Demand growing for international schools in the UAE

While parents are looking for quality and accreditation from prestigious agencies, International School Consultancy Group chairman Nicholas Brummitt says certain government controls are hampering growth.


Muaz Shabandri

Published: Thu 7 Aug 2014, 1:02 AM

Last updated: Fri 3 Apr 2015, 9:48 PM

Sending your children to international schools may not simply be a matter of prestige. Increasingly, parents are looking at sending their kids to schools with international accreditation, ensuring a higher quality of education.

A new global education report by the International School Consultancy Group has revealed an increasing number of international schools is expected to open in Dubai and Abu Dhabi over the next five years.

“The markets in Dubai and Abu Dhabi have grown rapidly during the past decade and further growth is inevitable. Expatriates outnumber local students throughout the UAE by a large margin. Among the seven emirates, Dubai has the highest proportion of expatriates and the highest concentration of international schools, with 98,000 students per million population,” read the report.

In an interview with Khaleej Times, Nicholas Brummitt, chairman of the International School Consultancy Group, highlighted the opportunities and challenges facing investors hoping to capitalise on the growing education market in the UAE. Here are the excerpts:

How do international schools stand apart from their competition?

Top international schools differentiate themselves from their competition through accreditation by one or more of the major, globally recognised accreditation bodies. Accreditation provides assurance that the schools have met high standards of quality and it is a powerful marketing tool. Accreditation can be expensive and is not an easy process. In an increasing number of countries, standards of education at international schools are becoming the subject of government regulation. Accreditation by at least one specified agency is mandatory in some markets including Dubai and Qatar.

There are also several widely recognised and prestigious global and regional international school associations and the top international schools are almost invariably members of at least one of these. These associations confer a certain amount of status, partly because membership is expensive and partly because some associations will accept schools as members only if they are accredited. These associations include COBIS (Council of British International Schools) and AAIE (Association for the Advancement of International Education).

Government authorities heavily regulate fee increases. What are the pros and cons of these regulations?

Governments do exercise control over tuition fees in some markets. In Qatar, Abu Dhabi and Dubai, proposed fee increases must be submitted to, and approved by, government bodies before they can be put into effect. This is currently a significant challenge for some international schools in Dubai, which face the possibility of closure as a result of the authorities’ refusal to agree to fee increases. The influence of the Supreme Education Council in Qatar, which directs educational policy, is so significant (complex licensing procedures and teaching licences as well as control of fee increases) that this is now a factor that is being taken into account by investors considering new schools in Qatar. The government in Hong Kong also controls school fees and there many schools impose charges that are additional to tuition fees and which are therefore beyond government control. An example of this is debentures, which have been introduced by some of the leading schools in Hong Kong.
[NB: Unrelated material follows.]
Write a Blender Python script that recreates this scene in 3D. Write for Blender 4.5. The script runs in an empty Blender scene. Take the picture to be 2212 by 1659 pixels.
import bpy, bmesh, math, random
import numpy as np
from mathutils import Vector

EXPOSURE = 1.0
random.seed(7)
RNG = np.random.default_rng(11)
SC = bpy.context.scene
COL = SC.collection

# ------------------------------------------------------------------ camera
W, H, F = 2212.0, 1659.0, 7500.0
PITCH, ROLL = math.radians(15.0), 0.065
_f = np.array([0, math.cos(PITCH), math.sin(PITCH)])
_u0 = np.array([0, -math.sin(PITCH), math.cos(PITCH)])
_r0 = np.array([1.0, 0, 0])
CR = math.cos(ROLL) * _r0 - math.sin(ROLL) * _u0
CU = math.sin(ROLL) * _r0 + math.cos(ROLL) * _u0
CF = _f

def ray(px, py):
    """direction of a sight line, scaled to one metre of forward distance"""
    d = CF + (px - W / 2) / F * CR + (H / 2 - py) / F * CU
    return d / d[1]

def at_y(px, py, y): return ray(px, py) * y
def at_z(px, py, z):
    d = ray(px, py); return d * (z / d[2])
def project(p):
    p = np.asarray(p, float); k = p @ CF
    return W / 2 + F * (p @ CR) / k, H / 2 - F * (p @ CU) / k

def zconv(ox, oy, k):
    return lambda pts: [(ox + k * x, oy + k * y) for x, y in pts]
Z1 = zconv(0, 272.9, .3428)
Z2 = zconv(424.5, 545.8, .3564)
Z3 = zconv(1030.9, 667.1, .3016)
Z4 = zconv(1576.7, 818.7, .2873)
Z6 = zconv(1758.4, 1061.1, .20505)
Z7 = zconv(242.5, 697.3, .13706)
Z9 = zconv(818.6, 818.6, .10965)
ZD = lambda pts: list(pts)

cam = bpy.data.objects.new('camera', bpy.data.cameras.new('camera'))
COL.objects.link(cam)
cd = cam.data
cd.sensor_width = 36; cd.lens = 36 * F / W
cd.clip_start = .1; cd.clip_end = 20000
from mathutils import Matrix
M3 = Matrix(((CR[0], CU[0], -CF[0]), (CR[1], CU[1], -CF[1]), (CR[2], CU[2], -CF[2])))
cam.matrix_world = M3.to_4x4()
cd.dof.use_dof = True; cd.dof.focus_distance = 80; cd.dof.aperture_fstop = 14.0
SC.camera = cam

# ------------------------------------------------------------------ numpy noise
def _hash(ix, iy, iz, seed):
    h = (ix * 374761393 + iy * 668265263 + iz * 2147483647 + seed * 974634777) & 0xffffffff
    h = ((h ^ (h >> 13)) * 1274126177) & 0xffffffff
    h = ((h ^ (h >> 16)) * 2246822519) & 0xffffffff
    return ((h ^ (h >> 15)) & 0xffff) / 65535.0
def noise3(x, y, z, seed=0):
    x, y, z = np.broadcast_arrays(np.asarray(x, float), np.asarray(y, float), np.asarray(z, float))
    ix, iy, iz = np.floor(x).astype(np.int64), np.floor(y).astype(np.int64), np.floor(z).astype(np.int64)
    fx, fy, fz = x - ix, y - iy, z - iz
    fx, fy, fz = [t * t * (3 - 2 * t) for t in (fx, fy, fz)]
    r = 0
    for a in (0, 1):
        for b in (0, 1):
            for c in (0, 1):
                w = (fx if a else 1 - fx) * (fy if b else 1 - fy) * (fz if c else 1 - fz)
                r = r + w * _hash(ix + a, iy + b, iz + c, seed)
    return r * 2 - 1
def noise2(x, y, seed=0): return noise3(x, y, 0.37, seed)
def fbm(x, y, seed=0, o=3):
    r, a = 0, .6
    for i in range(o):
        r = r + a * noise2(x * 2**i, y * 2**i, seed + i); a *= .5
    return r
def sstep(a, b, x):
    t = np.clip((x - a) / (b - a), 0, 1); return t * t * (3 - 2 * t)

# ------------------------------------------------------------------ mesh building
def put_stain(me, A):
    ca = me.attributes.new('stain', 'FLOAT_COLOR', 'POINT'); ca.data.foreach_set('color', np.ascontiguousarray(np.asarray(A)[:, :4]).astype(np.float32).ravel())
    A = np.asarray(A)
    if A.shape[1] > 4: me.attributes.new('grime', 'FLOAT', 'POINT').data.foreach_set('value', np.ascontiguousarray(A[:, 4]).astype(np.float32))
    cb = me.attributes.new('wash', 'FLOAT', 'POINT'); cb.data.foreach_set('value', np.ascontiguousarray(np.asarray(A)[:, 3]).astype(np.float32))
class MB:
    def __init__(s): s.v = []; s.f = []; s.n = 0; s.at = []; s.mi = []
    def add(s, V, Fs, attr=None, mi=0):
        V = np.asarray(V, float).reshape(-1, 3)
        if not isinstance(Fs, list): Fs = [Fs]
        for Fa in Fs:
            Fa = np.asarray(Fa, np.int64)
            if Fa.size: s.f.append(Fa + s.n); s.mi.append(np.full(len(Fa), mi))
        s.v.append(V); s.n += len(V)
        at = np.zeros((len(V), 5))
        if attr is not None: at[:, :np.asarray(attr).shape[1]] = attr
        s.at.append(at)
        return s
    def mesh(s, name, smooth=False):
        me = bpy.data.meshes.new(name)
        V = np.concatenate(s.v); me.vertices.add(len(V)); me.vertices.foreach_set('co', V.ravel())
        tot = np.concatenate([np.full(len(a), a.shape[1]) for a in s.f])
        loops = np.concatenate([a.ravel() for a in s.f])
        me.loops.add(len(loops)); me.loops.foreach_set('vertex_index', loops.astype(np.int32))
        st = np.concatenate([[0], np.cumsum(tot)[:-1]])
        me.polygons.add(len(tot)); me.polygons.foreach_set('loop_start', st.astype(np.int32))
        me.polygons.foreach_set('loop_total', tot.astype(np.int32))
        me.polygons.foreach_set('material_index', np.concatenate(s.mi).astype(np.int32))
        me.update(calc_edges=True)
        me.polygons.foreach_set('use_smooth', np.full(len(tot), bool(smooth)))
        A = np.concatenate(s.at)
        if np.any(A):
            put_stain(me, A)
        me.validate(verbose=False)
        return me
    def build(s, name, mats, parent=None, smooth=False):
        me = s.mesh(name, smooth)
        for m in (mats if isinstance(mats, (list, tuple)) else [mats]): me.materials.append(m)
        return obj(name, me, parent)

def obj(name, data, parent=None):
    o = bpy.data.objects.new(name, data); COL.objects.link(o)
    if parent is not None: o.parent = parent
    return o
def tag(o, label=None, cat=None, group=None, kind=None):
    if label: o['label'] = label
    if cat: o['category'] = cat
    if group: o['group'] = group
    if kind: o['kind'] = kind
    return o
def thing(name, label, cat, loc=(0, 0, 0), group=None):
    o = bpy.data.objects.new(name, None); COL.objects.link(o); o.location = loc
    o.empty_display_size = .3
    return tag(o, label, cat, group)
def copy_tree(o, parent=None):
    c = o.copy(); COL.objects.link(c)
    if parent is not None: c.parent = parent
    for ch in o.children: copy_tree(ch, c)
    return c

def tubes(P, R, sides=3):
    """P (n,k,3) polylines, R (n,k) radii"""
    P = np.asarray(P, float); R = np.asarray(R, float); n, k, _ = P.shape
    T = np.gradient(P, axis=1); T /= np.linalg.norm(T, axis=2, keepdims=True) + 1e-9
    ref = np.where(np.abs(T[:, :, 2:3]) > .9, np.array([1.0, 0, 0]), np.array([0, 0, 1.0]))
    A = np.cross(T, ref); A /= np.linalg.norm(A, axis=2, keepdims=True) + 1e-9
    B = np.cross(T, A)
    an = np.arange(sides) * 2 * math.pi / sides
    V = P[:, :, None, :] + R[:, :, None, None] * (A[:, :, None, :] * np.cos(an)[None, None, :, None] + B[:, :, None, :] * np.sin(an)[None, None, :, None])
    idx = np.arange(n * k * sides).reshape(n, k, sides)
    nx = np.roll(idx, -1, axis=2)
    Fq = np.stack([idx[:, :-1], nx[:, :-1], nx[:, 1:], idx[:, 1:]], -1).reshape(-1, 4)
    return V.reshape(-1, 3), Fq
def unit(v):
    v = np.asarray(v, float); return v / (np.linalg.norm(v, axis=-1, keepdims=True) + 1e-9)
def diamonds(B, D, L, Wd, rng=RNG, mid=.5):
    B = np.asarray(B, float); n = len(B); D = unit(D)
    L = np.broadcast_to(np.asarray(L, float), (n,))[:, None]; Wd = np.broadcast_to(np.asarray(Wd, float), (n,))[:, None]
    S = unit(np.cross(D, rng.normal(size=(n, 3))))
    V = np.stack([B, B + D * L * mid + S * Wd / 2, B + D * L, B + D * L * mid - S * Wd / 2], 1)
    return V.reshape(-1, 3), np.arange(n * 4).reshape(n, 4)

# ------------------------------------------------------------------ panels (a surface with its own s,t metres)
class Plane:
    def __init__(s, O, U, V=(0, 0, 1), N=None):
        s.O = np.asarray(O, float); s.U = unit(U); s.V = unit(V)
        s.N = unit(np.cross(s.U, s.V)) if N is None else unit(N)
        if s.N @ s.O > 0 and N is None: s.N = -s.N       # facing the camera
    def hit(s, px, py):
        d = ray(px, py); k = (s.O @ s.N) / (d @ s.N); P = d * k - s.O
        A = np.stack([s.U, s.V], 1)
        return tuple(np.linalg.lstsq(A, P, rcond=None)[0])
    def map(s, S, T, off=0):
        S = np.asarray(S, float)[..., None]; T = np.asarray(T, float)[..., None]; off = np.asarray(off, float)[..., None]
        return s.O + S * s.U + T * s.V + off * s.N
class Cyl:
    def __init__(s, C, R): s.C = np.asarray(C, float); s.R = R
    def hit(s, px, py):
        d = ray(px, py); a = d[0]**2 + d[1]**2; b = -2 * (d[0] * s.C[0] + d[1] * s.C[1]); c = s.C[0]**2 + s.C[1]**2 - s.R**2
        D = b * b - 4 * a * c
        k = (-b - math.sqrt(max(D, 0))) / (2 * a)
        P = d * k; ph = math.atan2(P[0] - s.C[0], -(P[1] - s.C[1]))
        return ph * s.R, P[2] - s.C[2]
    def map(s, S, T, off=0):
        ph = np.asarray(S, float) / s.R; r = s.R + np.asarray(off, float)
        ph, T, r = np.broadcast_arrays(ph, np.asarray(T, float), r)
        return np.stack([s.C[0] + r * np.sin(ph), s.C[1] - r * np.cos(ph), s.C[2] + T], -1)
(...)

The income generated by these charges is used to finance school development or refurbishment programmes.

Fee increases are just one of the ways in which different governments regulate international schools and the controls they apply vary enormously and have a profound effect on the market. Besides control over tuition fees, such regulations include limits that are placed on the enrolment of local children, staff employment legislation, land and planning constraints, and the ownership of schools. When such restrictions are amended, market changes can often be significant as seen recently by the growth of international schools in Malaysia as a result of the relaxing of enrolment restrictions for local children.

Will the UAE continue to see a sustained growth in the number of international schools?
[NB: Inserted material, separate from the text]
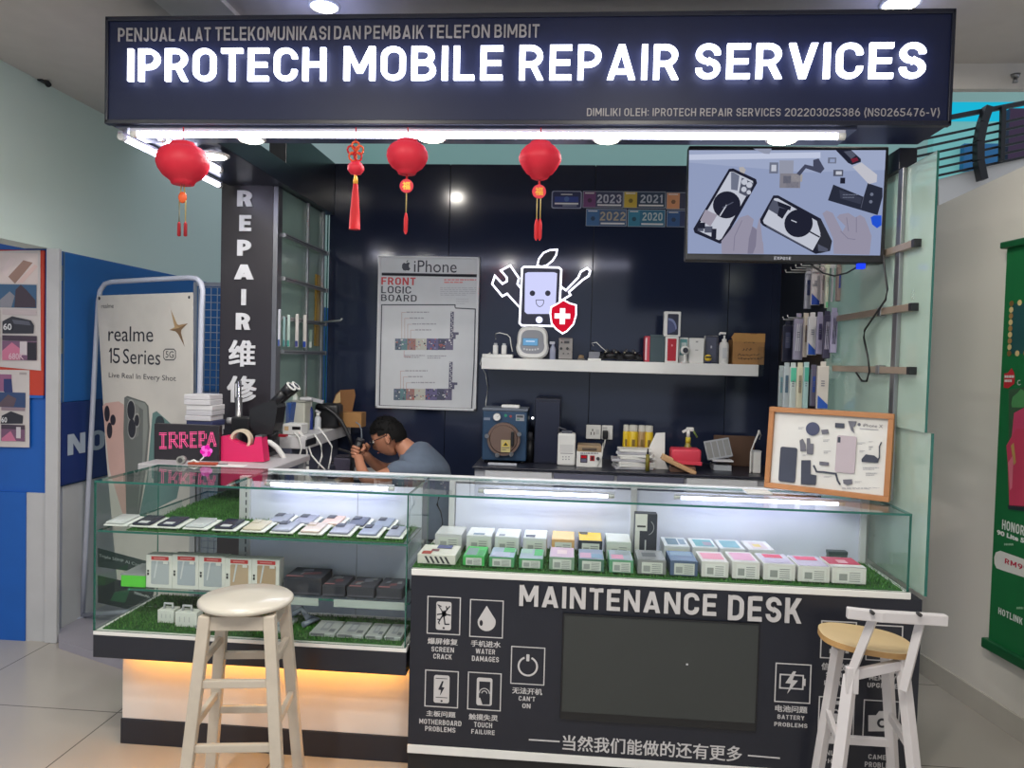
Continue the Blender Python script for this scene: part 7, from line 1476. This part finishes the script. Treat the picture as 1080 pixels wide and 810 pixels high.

The ISC Global Report says that in Dubai and Abu Dhabi, the combination of large expatriate communities and strong demand for international school places from the local population suggests that further growth in the market is inevitable. Dubai’s Knowledge and Human Development Authority predicts 7 per cent enrolment growth per annum during the next five years. In Qatar, large-scale infrastructure projects, the development of Lusail city and the increased preference from Qataris for international schools places are all affecting demand and there is already severe pressure on capacity at many schools. More schools are urgently needed here.

What factors contribute to the growth of international schools?

Growth of the international schools market will continue to be driven by many of the same factors that have influenced growth in the last ten years. These include continuing economic growth, continuing movement of labour between countries, the increasing prevalence of English as the language of business, and the increasing number of students aiming for high quality, English-speaking higher education institutions around the world, particularly in the UK and the USA.